4. We use black tape on stick blades, white tape on handles and clear tape on socks. That's what they are made for.

5. All players will have a back-up stick. All sticks will have the player’s number on or near the handle. Always good to have a back-up - even if it is an old stick.

6. Players are responsible to take care of their own equipment. I want my younger players to start being accountable for missing equipment. It's not acceptable to have players blaming their parents about missing their mouthguard or skates when they get to the rink.

7. No neon laces. I think it's important that we look like a team and often, neon laces or tape, etc. stands out and the other team can easily identify certain players. We used to have a football player at the school that I work at wear red cleats. He was a star running back but I always thought the other team could easily key on him because his red shoes were so noticeable.

8. Inappropriate language will not be tolerated while at the rink – especially in the dressing room area or on the ice. This had been a tough one for me personally this year working with players 13 and 14 years old. It seems like it is very cool to be able to swear like a sailor.

9. Everyone involved in the game must be treated with respect at all times. This goes for how you treat your own teammates, coaches and parents as well. A no brainer - but sometimes teams need to be reminded.

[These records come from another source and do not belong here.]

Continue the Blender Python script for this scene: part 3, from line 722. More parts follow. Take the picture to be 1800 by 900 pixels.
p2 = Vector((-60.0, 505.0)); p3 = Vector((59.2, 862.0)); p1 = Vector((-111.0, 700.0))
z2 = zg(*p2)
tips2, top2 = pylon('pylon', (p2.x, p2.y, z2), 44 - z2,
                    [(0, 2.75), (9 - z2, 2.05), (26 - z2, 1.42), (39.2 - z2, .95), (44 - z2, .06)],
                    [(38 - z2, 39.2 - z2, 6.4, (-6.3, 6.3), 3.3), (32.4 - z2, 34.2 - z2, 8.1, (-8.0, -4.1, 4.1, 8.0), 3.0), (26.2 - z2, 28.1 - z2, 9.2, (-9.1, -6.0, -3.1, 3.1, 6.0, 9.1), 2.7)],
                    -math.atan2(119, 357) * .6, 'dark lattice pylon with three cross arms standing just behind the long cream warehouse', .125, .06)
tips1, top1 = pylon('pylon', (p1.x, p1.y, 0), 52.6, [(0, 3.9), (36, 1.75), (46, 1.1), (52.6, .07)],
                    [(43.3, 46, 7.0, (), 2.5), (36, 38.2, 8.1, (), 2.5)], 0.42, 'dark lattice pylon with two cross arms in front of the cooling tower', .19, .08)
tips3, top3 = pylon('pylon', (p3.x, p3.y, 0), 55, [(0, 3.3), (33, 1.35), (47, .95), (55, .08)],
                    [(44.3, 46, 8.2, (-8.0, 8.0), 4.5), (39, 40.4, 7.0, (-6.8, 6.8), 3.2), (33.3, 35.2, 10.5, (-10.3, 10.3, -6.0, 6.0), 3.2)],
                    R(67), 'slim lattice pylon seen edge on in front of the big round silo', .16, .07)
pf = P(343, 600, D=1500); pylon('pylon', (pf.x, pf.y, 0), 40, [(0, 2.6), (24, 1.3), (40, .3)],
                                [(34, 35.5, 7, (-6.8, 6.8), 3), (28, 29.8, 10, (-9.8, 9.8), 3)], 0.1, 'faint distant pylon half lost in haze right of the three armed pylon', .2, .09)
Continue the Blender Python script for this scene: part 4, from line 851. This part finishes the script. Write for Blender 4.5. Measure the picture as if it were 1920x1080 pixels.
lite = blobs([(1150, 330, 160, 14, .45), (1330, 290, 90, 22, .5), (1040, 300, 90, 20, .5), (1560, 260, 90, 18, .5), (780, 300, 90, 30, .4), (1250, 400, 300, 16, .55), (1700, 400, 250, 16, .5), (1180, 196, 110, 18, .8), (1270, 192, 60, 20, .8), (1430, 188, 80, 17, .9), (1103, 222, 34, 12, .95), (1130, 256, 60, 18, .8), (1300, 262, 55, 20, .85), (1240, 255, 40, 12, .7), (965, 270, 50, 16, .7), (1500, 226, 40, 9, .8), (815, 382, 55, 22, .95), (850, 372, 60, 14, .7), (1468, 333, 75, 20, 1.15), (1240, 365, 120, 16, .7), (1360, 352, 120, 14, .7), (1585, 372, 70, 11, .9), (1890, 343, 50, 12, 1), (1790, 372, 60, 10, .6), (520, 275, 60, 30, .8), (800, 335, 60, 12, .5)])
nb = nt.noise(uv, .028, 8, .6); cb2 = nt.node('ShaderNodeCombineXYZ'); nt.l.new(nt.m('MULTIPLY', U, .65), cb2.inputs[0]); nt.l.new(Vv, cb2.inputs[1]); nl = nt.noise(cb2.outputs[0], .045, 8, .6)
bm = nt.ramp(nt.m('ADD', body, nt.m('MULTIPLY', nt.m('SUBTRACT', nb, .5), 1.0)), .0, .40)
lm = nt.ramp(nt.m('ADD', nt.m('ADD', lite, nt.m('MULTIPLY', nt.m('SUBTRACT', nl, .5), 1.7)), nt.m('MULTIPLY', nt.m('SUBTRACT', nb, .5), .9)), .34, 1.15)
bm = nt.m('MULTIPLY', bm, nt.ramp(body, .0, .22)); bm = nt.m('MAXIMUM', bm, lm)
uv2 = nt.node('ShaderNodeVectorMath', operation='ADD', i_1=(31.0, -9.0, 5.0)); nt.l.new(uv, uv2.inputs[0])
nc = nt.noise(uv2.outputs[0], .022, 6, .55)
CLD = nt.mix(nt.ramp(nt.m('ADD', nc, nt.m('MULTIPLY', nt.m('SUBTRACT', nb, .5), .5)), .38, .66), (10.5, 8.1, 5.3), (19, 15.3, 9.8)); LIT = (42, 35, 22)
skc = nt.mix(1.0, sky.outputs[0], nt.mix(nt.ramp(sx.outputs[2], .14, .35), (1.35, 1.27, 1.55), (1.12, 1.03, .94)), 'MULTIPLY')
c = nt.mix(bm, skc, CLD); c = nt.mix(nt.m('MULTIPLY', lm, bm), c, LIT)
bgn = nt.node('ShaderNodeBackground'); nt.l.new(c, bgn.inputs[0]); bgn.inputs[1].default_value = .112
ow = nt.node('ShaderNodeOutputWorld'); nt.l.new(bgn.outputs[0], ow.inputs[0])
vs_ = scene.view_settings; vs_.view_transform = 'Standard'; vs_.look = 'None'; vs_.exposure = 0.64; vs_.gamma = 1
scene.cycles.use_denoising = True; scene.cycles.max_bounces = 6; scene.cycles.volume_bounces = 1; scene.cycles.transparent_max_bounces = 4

10. The dressing room must be a “safe place” for all players. This is a huge part of young people enjoying playing sports. They absolutely have to feel comfortable and safe going to the rink every day, Adult supervision is important but you need to give players their own space here too. It is a tough balance.

11. Jerseys are not to be tucked into the front or back of pants. Only a one side “Wayne Gretzky” tuck is allowed if necessary. One of my pet peeves. Nothing I hate more than not being able to see a players jersey number because their jersey is tucked way down the back.

12. No one will EVER play “I touched you last” after the whistle. There seems to always be some kind of pushing and shoving after the whistle in front of the net. I tell my payers to stop playing when they hear the whistle. If you are near their goalie expect to get a little push - that happens. But as an old coach of mine used to say "It's not a personal affront to your manhood".

Enforcing these guidelines can be a handful and having consequences can be tricky. In a perfect world players will all also think these are important to team success - as will your parent group.